Ladies and Gentlemen:


             I am returning herewith, without my approval, Substitute House Bill No. 1110 entitled:


                          "AN ACT Relating to the department of natural resources;"


             Substitute House Bill No. 1110 amends Department of Natural Resources (DNR) statutes and the Budget and Accounting Act to require DNR to report to the legislature on the implementation of any long-term land management agreements -- such as a Habitat Conservation Plan -- between DNR and the federal government. The bill also requires DNR to provide specific information related to these agreements along with its biennial budget. This information would include expenditures during the previous biennium, an analysis of the impact of the agreement on state lands, and funding requirements to implement the agreement in the next biennium.

             The specific information requested by this bill is unclear and is subject to misinterpretation and misunderstanding between DNR and the legislature. Rather than permanently amending the Budget and Accounting Act, the legislature can request that specific information be made available as part of the next biennial budget process. Although I am vetoing Substitute House Bill No. 1110, I request the legislature to include language clarifying its intent in the final DNR 1995-97 operating budget.
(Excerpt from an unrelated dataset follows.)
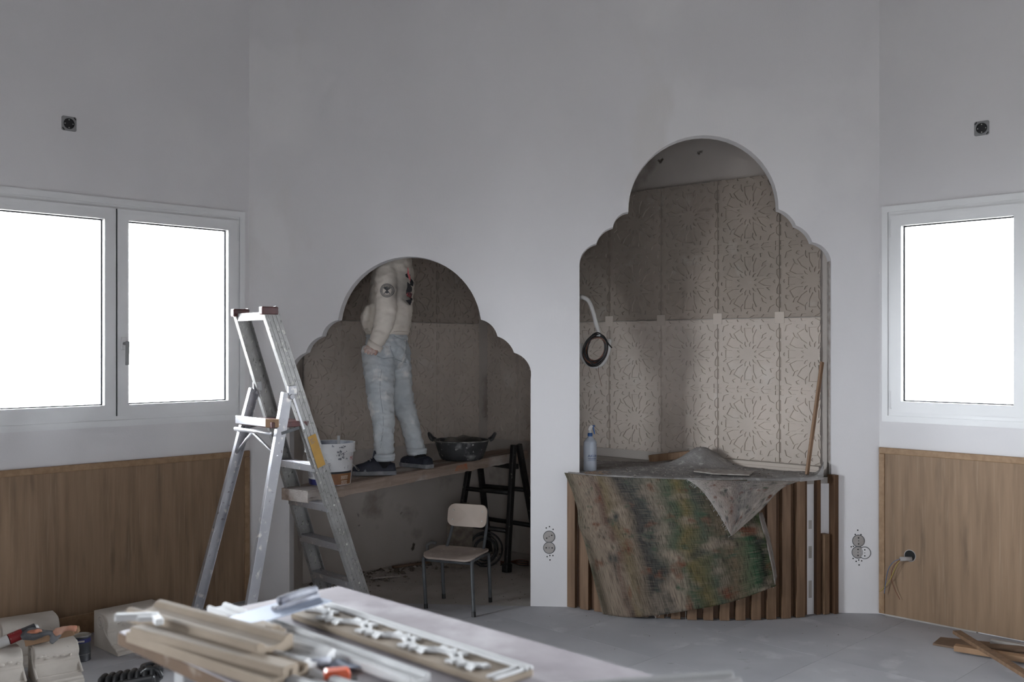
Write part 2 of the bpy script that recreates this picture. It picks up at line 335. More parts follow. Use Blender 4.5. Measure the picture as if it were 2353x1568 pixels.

This will provide the legislature with the information desired while avoiding a continuing requirement of DNR.

             For these reasons, I have vetoed Substitute House Bill No. 1110 in it entirety.


Respectfully submitted,

Mike Lowry, Governor


MOTION


             Representative Buck moved that Substitute House Bill No. 1110 do pass the House not withstanding the Governor's veto.


             Representatives Buck, Sheldon, Basich and Campbell spoke in favor of the motion and Representatives Jacobsen, Regala and Cole spoke against the motion.


             Representative Jacobsen again spoke against the motion.


             The Speaker stated the question to be final passage of Substitute House Bill No. 1110 do pass the House not withstanding the Governor's veto.


ROLL CALL


             The Clerk called the roll on the final passage of Substitute House Bill No. 1110 do pass the House not withstanding the Governor's veto, and the bill passed the House by the following vote: Yeas - 68, Nays - 25, Absent - 0, Excused - 5.

             Voting yea: Representatives Backlund, Ballasiotes, Basich, Beeksma, Benton, Blanton, Boldt, Brumsickle, Buck, Cairnes, Campbell, Carlson, Carrell, Casada, Chandler, Chappell, Clements, Cooke, Crouse, Delvin, Dyer, Elliot, Foreman, Fuhrman, Goldsmith, Grant, Hankins, Hargrove, Hatfield, Hickel, Horn, Huff, Hymes, Johnson, Koster, Kremen, Lambert, Lisk, Mastin, McMahan, McMorris, Mielke, Mitchell, Morris, Pelesky, Pennington, Quall, Radcliff, Reams, Robertson, Schmidt, D., Schmidt, K., Schoesler, Sehlin, Sheahan, Sheldon, Sherstad, Silver, Skinner, Smith, Sterk, Stevens, Talcott, Thomas, B., Thomas, L., Thompson, Van Luven and Mr. Speaker - 68.

             Voting nay: Representatives Appelwick, Brown, Cody, Cole, Conway, Costa, Dickerson, Ebersole, Fisher, G., Fisher, R., Jacobsen, Mason, Ogden, Patterson, Poulsen, Regala, Romero, Rust, Scott, Sommers, Thibaudeau, Tokuda, Valle, Veloria and Wolfe - 25.

             Excused: Representatives Chopp, Dellwo, Honeyford, Kessler and Mulliken - 5.


             Substitute House Bill No. 1110, not withstanding the Governor's veto, having received the constitutional majority, was declared passed.


MOTION


             Representative Mielke moved that the Call of the House be dissolved. The motion was carried.


             There being no objection, the House advanced to the eleventh order of business.


MOTION


             On motion of Representative Mielke, the House adjourned until 10:00 a.m., Friday, May 19, 1995.